Bennu’s proximity to Earth also means that it has a small but non-zero chance of one day colliding with the planet, which could force NASA to try and divert the asteroid from its normal course.
Remote analysis of Bennu’s chemical composition revealed that the asteroid was a remnant of the cataclysmic forces that birthed our solar system about 4.6 billion years ago. Small bits of rubble coalesced under the forces of their own gravity to create this and many other asteroids. These ancient rocks, spinning through the emptiness of outer space, carry a record of the forces and processes that forged the small piece of celestial real estate we call Earth, says Olivier Barnouin, a geophysicist at the Johns Hopkins University Applied Physics Lab and member of the OSIRIS-REx team.
“They’re fairly primitive.
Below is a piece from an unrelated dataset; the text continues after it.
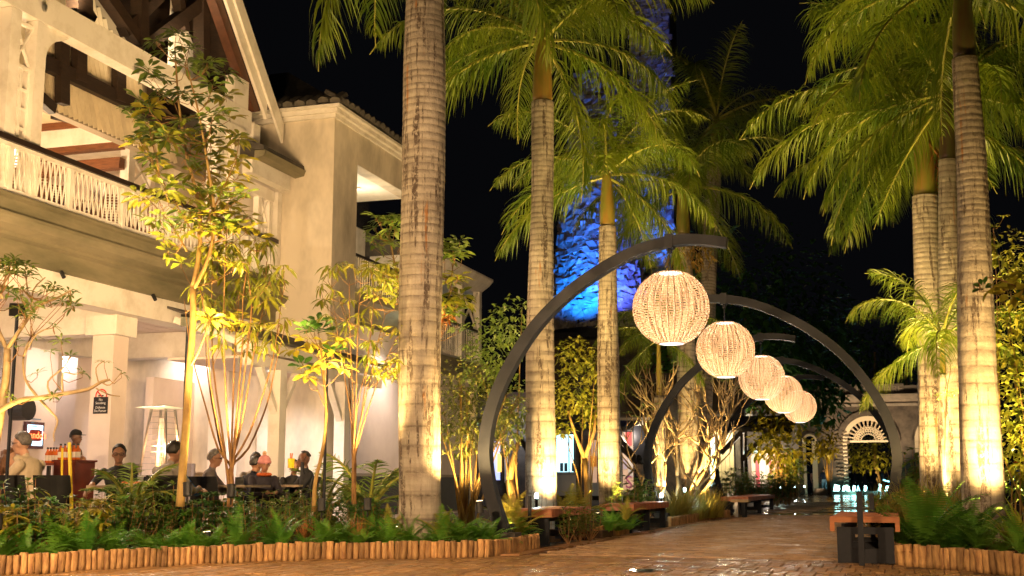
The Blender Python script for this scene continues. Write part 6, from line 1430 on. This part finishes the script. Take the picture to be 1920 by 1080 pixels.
# rubble pier stones, each its own
def stone_mesh(seed,s=(1,1,1),mat=None):
    rs=random.Random(seed); mb=MB(); mb.ball((0,0,0),.5,6,s); mb.v=[tuple(c*(1+rs.uniform(-.16,.16)) for c in v) for v in mb.v]; 
    top=mb.v[0]; 
    return mb.mesh('stone',mat or astone)
rub=M('lit_rubble',(.16,.12,.08),(.06,.045,.03),3,.8,rv=.4)
SMs=[stone_mesh(k,(1.25,.45,.55),rub) for k in range(4)]
for r_ in range(17):
    z=.25+r_*.25
    for c_ in range(3):
        link('stone',random.choice(SMs),A,Vector((xs(1568,YA)+.16+c_*.27+U(-.05,.05)+.1*(r_%2),YA-.05,z+U(-.03,.03)))-A.location,(U(-.1,.1),U(-.2,.2),U(-.1,.1)),U(.26,.34))
# lamps of the arcade
for (px,py,tx,ty,W,lb) in ((1618,915,1632,790,1500,'spotlight at the foot of the fanlight arch'),(1520,915,1522,830,200,'spotlight at the foot of the narrow arch'),(1573,915,1574,850,140,'spotlight on the rubble pier'),(1500,915,1600,750,330,'spotlight washing the arcade cornice'),(1700,915,1720,750,330,'spotlight washing the cornice at the right')):
    uplight(G(px,79 if px not in (1573,) else 84,0),onY(tx,ty,YA),W,lb,(1,.72,.42),60,.1)
# fountain ledge and jets; the light on the water is an emissive colour
fl_=empty('fountain',G(1610,83),'low stone fountain ledge with a row of glowing cyan jets','fountain')
a,b=G(1526,82),G(1692,82)
MB().beam(a+Vector((0,0,.12)),b+Vector((0,0,.12)),.5,.24).build('ledge',capm,fl_); c=G(1528,81.5); d=G(1552,81.5); MB().beam(c+Vector((0,0,.2)),d+Vector((0,0,.2)),.7,.4).build('ledge_block',M('ledge_block',(.30,.25,.21),(.2,.16,.13),3,.8),fl_)
jet=glow('lit_jet',(.45,1,.92),5); jet2=glow('lit_jet_blue',(.25,.8,.9),2.5)
def jt(pts,w_,m): MB().tube([PT(x,y,82.5) for x,y in pts],w_,6).build('water_jet',m,fl_)
for p_ in ([(1564,926),(1567,909)],[(1570,926),(1572,910)],[(1574,926),(1568,912)],[(1566,918),(1574,916)],[(1581,926),(1583,912),(1587,911),(1589,920)],[(1590,912),(1592,925)],[(1600,926),(1602,911)],[(1622,926),(1623,911)],[(1648,925),(1650,908)],[(1646,924),(1656,922)],[(1664,912),(1670,925)],[(1664,912),(1661,922)]): jt(p_,.075,jet)
for p_ in ([(1606,926),(1609,911),(1613,925)],[(1585,922),(1595,921)],[(1656,900),(1668,903)],[(1673,912),(1672,926)],[(1625,914),(1621,926)]): jt(p_,.045,jet2)
point('fountain_light',G(1600,81.4,.3),9,(.3,.95,.9),.2,fl_); point('fountain_light',G(1650,81.4,.3),7,(.3,.9,.95),.2,fl_)
# ================================================================ BLUE LIT STONE TOWERS
W0=empty('stone_windmill_tower',G(1130,60),'round tapering rubble tower lit deep blue behind the palms','tower')
bst=M('pale_rubble',(.42,.40,.38),(.25,.24,.22),2.5,.75,bump=.5,bscale=6,rv=.35)
cen=G(1128,62); zb=PT(1128,612,60).z; zt_=PT(1128,120,60).z
def rad_(z): return 2.42-(z-zb)*.105
MB().lathe([(rad_(zb)-.1,0),(rad_(zb)-.1,zb),(rad_(zt_)-.1,zt_)],36,(cen.x,cen.y,0)).build('tower_core',M('tower_mortar',(.06,.06,.07),rough=.9),W0)
MB().lathe([(rad_(zb)+.25,zb-.5),(rad_(zb)+.25,zb-.12),(rad_(zb)+.1,zb-.05)],36,(cen.x,cen.y,0)).build('ledge_ring',iron,W0)
def cut_stone(mb,c,s,rs,b=.2):
    c=Vector(c); vs=[]
    for zz in (-1,1):
        for yy in (-1,1):
            for xx in (-1,1): vs.append((c.x+s[0]*(xx*.5+rs.uniform(-b,b)*.5),c.y+s[1]*(yy*.5+rs.uniform(-b,b)),c.z+s[2]*(zz*.5+rs.uniform(-b,b)*.5)))
    return mb.add(vs,[(0,2,3,1),(4,5,7,6),(0,1,5,4),(1,3,7,5),(3,2,6,7),(2,0,4,6)])
_rs=random.Random(5); SB=[cut_stone(MB(),(0,0,0),(1.05,.8,.62),_rs,.34).mesh('stone',bst) for k in range(12)]
facing_a=math.atan2(-cen.y,-cen.x); z=zb+.1; stones=[]
while z<zt_:
    rr=rad_(z); da=.40/rr; a=-1.9+U(0,da)
    while a<1.9:
        stones.append((z+U(-.05,.05),a+U(-.05,.05)*1.2,rr)); a+=da*U(.8,1.15)
    z+=.29
stones.sort(key=lambda s:(s[0]>zb+8.5, abs(s[1])))
rest=MB()
for i,(z,a,rr) in enumerate(stones):
    t=facing_a+a; p=Vector((cen.x+rr*math.cos(t),cen.y+rr*math.sin(t),z)); s=U(.36,.52)
    if i<298: link('stone',random.choice(SB),W0,p-W0.location,(U(-.4,.4),U(-.5,.5),t-math.pi/2+U(-.3,.3)),(s,s*.6,s))
    else:
        cut_stone(rest,p,(.40*U(.8,1.2),.40,.24*U(.8,1.2)),_rs,.3)
rest.build('stonework',bst,W0)['kind']='stuff'
C0=empty('stone_chimney_tower',G(1237,66),'tall square rubble chimney lit blue on one face, rising out of frame','tower')
c=G(1237,66); x0,x1=xs(1199,c.y),xs(1274,c.y); zt2=PT(1237,-60,66).z
MB().box(x0,x1,c.y,c.y+2.2,0,zt2).build('shaft',MT['tower_mortar'],C0)
rest=MB(); z=.3
while z<zt2:
    x=x0
    while x<x1: 
        cut_stone(rest,(x+U(-.03,.03),c.y-.02,z+U(-.03,.03)),(.34*U(.8,1.15),.24,.23*U(.8,1.2)),_rs,.34); x+=U(.26,.36)
    y=c.y
    while y<c.y+2.2: cut_stone(rest,(x0,y,z+U(-.04,.04)),(.24,.34,.24),_rs,.3); y+=.32
    z+=.27
rest.build('stonework',bst,C0)['kind']='stuff'
def blue(loc,tgt,W,col,lb,ang=60):
    uplight(loc,tgt,W,lb,col,ang,.1,.6)
BLU=(.04,.30,1)
def onroof(px,D,py): p=PT(px,py,D); return p
for (px,D,py,t,W,col,ang,lb) in ((1085,57.2,606,(1085,470,60),1700,(.005,.20,1),100,'blue floodlight at the left foot of the round tower'),(1170,57.6,606,(1165,440,60.5),1200,(.08,.12,1),85,'violet floodlight at the right foot of the round tower'),(1130,56,610,(1120,300,61),500,(.02,.16,1),60,'blue floodlight aimed up the middle of the round tower'),(1228,63.5,606,(1234,380,66),2800,(.01,.16,1),32,'blue floodlight at the foot of the chimney'),(1236,62.5,606,(1236,120,66),2400,(.01,.12,1),28,'blue floodlight aimed high up the chimney')):
    blue(onroof(px,D,py),PT(*t),W,col,lb,ang)
MB().box(xs(1020,56),xs(1290,56),55.5,60,PT(1130,626,57).z-.15,PT(1130,622,57).z).build('roof_terrace',iron,H_)
MB().box(xs(1030,56),xs(1280,56),56.5,58,0,PT(1130,626,57).z-.16).build('rear_block',stone_d,H_)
Besides being impacted [by other asteroids], this material hasn’t really changed much since the earliest stage of the formation of the solar system,” he says.
Flying to a primordial world
NASA’s mission to Bennu launched on September 8, 2016, carrying a sampler on the end of a robotic arm that would snatch material from the surface of Bennu, which scientists thought was composed of rocky debris called regolith. But as the spacecraft approached Bennu, Barnouin noticed something worrisome.
“As we kept getting closer, we kept seeing more and more boulders,” Barnouin says. This would make it hard not only to grab the sample but also to find small enough pieces to transport back to Earth.
It took several months for the spacecraft to readjust and find an appropriate sampling site, but on October 20, 2020, OSIRIS-REx made contact with the soft surface of Bennu. Using bursts of compressed air, the sampler blew loose pieces of Bennu’s regolith into a container (Barnouin likens the process to blowing sand with a leaf blower), and then the spacecraft backed away to prepare for its return to Earth.
But the return of the capsule doesn’t mark the end of the OSIRIS project. Twenty minutes after the capsule’s release, the spacecraft fired its thrusters and began a new mission, OSIRIS-APEX, to rendezvous with another potentially hazardous asteroid, Apophis, in 2029.
For Lauretta, the return of OSIRIS-REx is the culmination of half a lifetime’s work. His first task is to catalog the samples returned on the capsule. A small portion will be given to Canadian and Japanese scientists, but most will be made available to qualified researchers to study at NASA.
“It’s a public library of space rocks,” Lauretta says.